Set exercise:
Without the pictures, repeat the listing character for character.

Provided material:
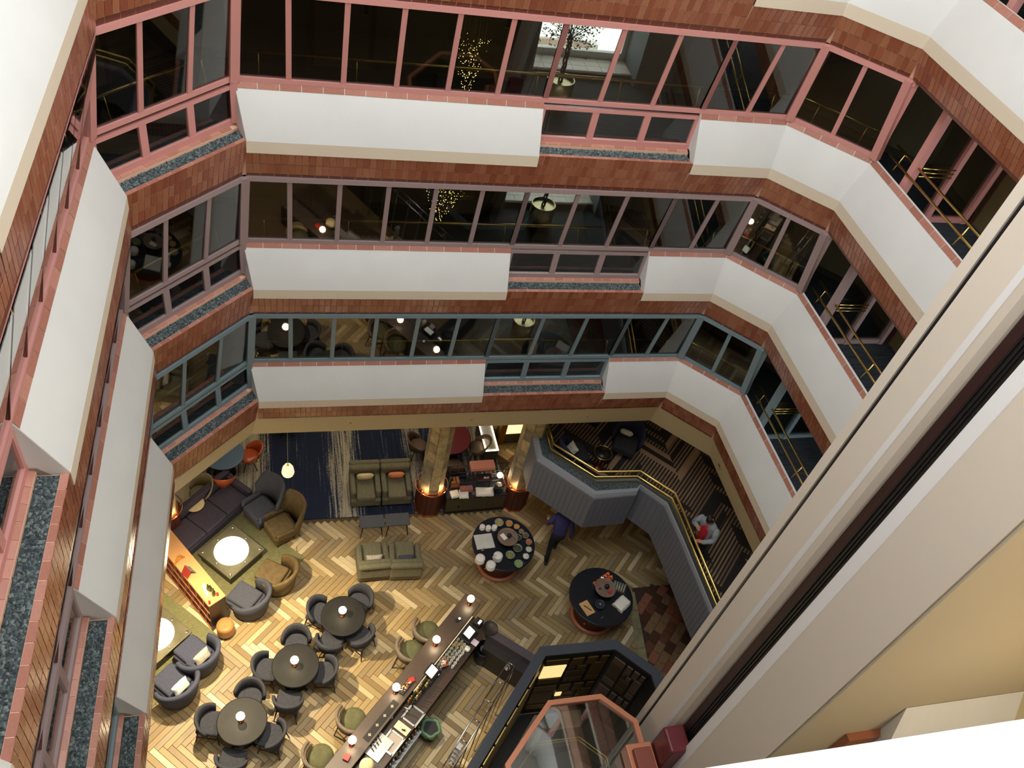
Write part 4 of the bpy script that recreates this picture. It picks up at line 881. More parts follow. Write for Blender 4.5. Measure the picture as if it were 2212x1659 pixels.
# columns with copper collars
stonecol = [mat('travertine_%d' % k, s2l(*c), .55, var=.3, scale=7, bump=.4, bscale=18) for k, c in enumerate(((186, 168, 122), (160, 148, 116), (198, 178, 134), (140, 134, 112)))]
rust = mat('oxblood_panel', s2l(84, 36, 26), .4); cl_glow = mat('amber_lining', s2l(230, 150, 80), .4, .5)
def column(x, y, label):
    t = thing('column', label, 'column', (x, y, 0))
    ph = PI/8; r = .27; k8 = [(math.cos(ph+i*PI/4), math.sin(ph+i*PI/4)) for i in range(8)]
    MB().prism([(r*.97*a, r*.97*b) for a, b in k8], 0, 3.95).build('core', mat('column_joint', s2l(120, 108, 80), .8), t)
    rr = random.Random(int(x*10))
    for i in range(8):
        a, b = V2(k8[i])*r, V2(k8[(i+1) % 8])*r; c = (a+b)/2*1.0; ang = math.atan2((b-a).y, (b-a).x); z = .6; 
        while z < 3.9:
            h = min(rr.uniform(.28, .42), 3.94-z); MB().box((c.x, c.y, z+h/2), ((b-a).length-.008, .02, h-.008), ang).build('stone_slab', rr.choice(stonecol), t); z += h
    R = .33
    for i in range(8):
        a, b = V2(k8[i])*R, V2(k8[(i+1) % 8])*R; c = (a+b)/2; ang = math.atan2((b-a).y, (b-a).x); nrm = c.normalized()
        for s_ in (-.25, .25): q = a.lerp(b, .5+s_); MB().box((q.x, q.y, .46), ((b-a).length/2-.006, .02, .8), ang).build('panel', rust, t)
        q = c; MB().box((q.x+nrm.x*.008, q.y+nrm.y*.008, .035), ((b-a).length+.01, .02, .07), ang).build('kick_band', copper, t)
        q = c-nrm*.03; MB().box((q.x, q.y, .84), ((b-a).length*.9, .012, .1), ang).build('lining', cl_glow, t)
    MB().prism([(R*.95*a, R*.95*b) for a, b in k8], .78, .8).build('ledge', cl_glow, t)
    MB().tube([(.385*math.cos(i*PI/12), .385*math.sin(i*PI/12), .92) for i in range(24)], .011, 6, closed=True).build('ring', copper, t)
    for i in range(8): a, b = k8[i]; MB().tube([(a*.33, b*.33, .82), (a*.385, b*.385, .92)], .008, 5).build('ring_bracket', copper, t)
    MB().lathe([(.07, .8), (.04, .88), (.001, .93)], (-.24, -.17, 0), 14).build('uplight', copper, t)
    for dx, dy in ((-.2, -.26), (.24, -.2)): point('uplight_glow', (x+dx*1.05, y+dy*1.05, .96), 2.4, (1, .6, .28), .02)
column(3.38, 11.56, 'octagonal stone column in a copper-ringed oxblood collar, left of the sideboard'); column(5.5, 11.56, 'octagonal stone column in an oxblood collar, right of the sideboard beside the grey wall')
column(-2.45, 11.3, 'octagonal stone column with copper ring behind the sofa, at the left wall')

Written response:
Write part 4 of the bpy script that recreates this picture. It picks up at line 881. More parts follow. Write for Blender 4.5. Measure the picture as if it were 2212x1659 pixels.
# columns with copper collars
stonecol = [mat('travertine_%d' % k, s2l(*c), .55, var=.3, scale=7, bump=.4, bscale=18) for k, c in enumerate(((186, 168, 122), (160, 148, 116), (198, 178, 134), (140, 134, 112)))]
rust = mat('oxblood_panel', s2l(84, 36, 26), .4); cl_glow = mat('amber_lining', s2l(230, 150, 80), .4, .5)
def column(x, y, label):
    t = thing('column', label, 'column', (x, y, 0))
    ph = PI/8; r = .27; k8 = [(math.cos(ph+i*PI/4), math.sin(ph+i*PI/4)) for i in range(8)]
    MB().prism([(r*.97*a, r*.97*b) for a, b in k8], 0, 3.95).build('core', mat('column_joint', s2l(120, 108, 80), .8), t)
    rr = random.Random(int(x*10))
    for i in range(8):
        a, b = V2(k8[i])*r, V2(k8[(i+1) % 8])*r; c = (a+b)/2*1.0; ang = math.atan2((b-a).y, (b-a).x); z = .6; 
        while z < 3.9:
            h = min(rr.uniform(.28, .42), 3.94-z); MB().box((c.x, c.y, z+h/2), ((b-a).length-.008, .02, h-.008), ang).build('stone_slab', rr.choice(stonecol), t); z += h
    R = .33
    for i in range(8):
        a, b = V2(k8[i])*R, V2(k8[(i+1) % 8])*R; c = (a+b)/2; ang = math.atan2((b-a).y, (b-a).x); nrm = c.normalized()
        for s_ in (-.25, .25): q = a.lerp(b, .5+s_); MB().box((q.x, q.y, .46), ((b-a).length/2-.006, .02, .8), ang).build('panel', rust, t)
        q = c; MB().box((q.x+nrm.x*.008, q.y+nrm.y*.008, .035), ((b-a).length+.01, .02, .07), ang).build('kick_band', copper, t)
        q = c-nrm*.03; MB().box((q.x, q.y, .84), ((b-a).length*.9, .012, .1), ang).build('lining', cl_glow, t)
    MB().prism([(R*.95*a, R*.95*b) for a, b in k8], .78, .8).build('ledge', cl_glow, t)
    MB().tube([(.385*math.cos(i*PI/12), .385*math.sin(i*PI/12), .92) for i in range(24)], .011, 6, closed=True).build('ring', copper, t)
    for i in range(8): a, b = k8[i]; MB().tube([(a*.33, b*.33, .82), (a*.385, b*.385, .92)], .008, 5).build('ring_bracket', copper, t)
    MB().lathe([(.07, .8), (.04, .88), (.001, .93)], (-.24, -.17, 0), 14).build('uplight', copper, t)
    for dx, dy in ((-.2, -.26), (.24, -.2)): point('uplight_glow', (x+dx*1.05, y+dy*1.05, .96), 2.4, (1, .6, .28), .02)
column(3.38, 11.56, 'octagonal stone column in a copper-ringed oxblood collar, left of the sideboard'); column(5.5, 11.56, 'octagonal stone column in an oxblood collar, right of the sideboard beside the grey wall')
column(-2.45, 11.3, 'octagonal stone column with copper ring behind the sofa, at the left wall')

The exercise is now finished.